Continued from last week
IN present-day Nigeria, however, one thing is common to the poor and the rich, and to all the gradations of social scale between the two extremes. Practically all of them are unhappy for some or all of the following reasons: their lives and properties are not as safe as before; their economic activities are in constant danger of unwarranted control, restraint, and extinction; and their welfare and freedom suffer continual derogation.
The Unity Party of Nigeria is fully conscious of the present circumstances, travail, and mood of our people. And since the present is the mother of the future, I have no doubt in asserting positively that the portents for tomorrow are very grave indeed. But we are quite prepared to grasp the nettle; and to disperse the darkening ominous clouds.
I shall presently deal with some of the areas in which we believe some drastic measures are essential, and I shall indicate in each case the kind of actions we propose to take.
However, for the avoidance of misunderstanding, I think it is apposite, at this juncture, that I should recall a portion of the press statement which I made on 22-9-78, the day after the ban on political activities was lifted. It runs as follows:
… There will be occasions when, in the course of electioneering, critical references will be made to some of the doings of the military administration since 1966. Indeed, it is our general thinking that a good number of the policies, programmes, measures, and legislations approved and now being pursued will have to be reviewed and some of them drastically revised or reversed or abandoned. And it will be necessary for comments along these lines to be made during the campaign. In this regard, let it be borne in mind always that any builder who undertakes a reconstruction or renovation of an existing structure, as we are determined to do, must at the same time do some measure of demolition. Such act of demolitionm, in no way suggests or amounts to a condemnation of the previous builders. It usually arises partly as a matter of taste, and partly to bring about new structural changes in keeping with current architectural concept. I would, therefore, like to say that whenever it becomes necessary, in the course of electioneering, indeed even in the course of this statement, to refer to and comment on existing policies, programmes, measures and legislations which are not in keeping with what we consider to be in the best interests of our people, all concerned with the outgoing regime should rest assured that no attack on their personal efficiency and probity as public administrators is intended.

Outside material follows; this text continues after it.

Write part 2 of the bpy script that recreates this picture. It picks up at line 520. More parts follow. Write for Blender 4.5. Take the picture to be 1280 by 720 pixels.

In dealing with the various measures, I have not followed any chronological order or historical sequence; nor have I had regard to any order of importance. Nevertheless, I would like to be permitted to declare that our most urgent problem today is that which relates to the abject poor in our fatherland. As we have noted, about ninety per cent of our population belong to this class. So long as this huge number of people remain impoverished, our economic growth rate may continue to look good on paper, but our national development will remain depressed and subnormal.
In order to lift our country quickly from the quagmire of secular underdevelopment the Unity Party of Nigeria will, on its accession to power next October, embark on a rapid and massive transformation of the rural areas under its integrated rural development scheme. We will also take all such steps as will make it possible for farmers and the working class to enjoy a higher quality of life. In this connection, it is our aspiration that within our first term of office a worker or a farmer should have an income of a least 2,400.00 a year. Having regard to the existing cost of living, it is this income alone that, in our view, can guarantee for the worker or the farmer the means to procure the necessaries of life. And it is this size of income alone that will help to raise the productivity of our workers, promote a more rapid growth of our economy and, at the same time, enhance the development of our fatherland and our people.
It is, I believe, apposite to deal with the problem of inflation at this juncture.
Whenever suggestion is made about increasing the wages or raising the income of the starving masses of Nigeria, the reaction of the well-to-do and the rich is one of outright opposition, on the ground that such increase would bring about inflationary pressure on the economy. They appear always to overlook certain considerations.
Firstly, a person who only makes or receives subsistence or below-subsistence income or wages can never be an efficient or optimum productive agent. Secondly, development economists and all those who have given serious thoughts to the matter have come to the conclusion that a farmer’s or worker’s productivity is a function of his calorie intake. Indeed, Leibenstein, a development economist who has done extensive re-search into this problem, is categorically of the opinion “that a 21 per cent increase in total calorie intake results in an almost 50 per cent rise in output.”
It is, therefore, false economy and certainly not in the long term interest of the country, and of the rich in our midst, to pay below subsistence wages to workers, and to condemn Nigerian peasants to below-subsistence agriculture.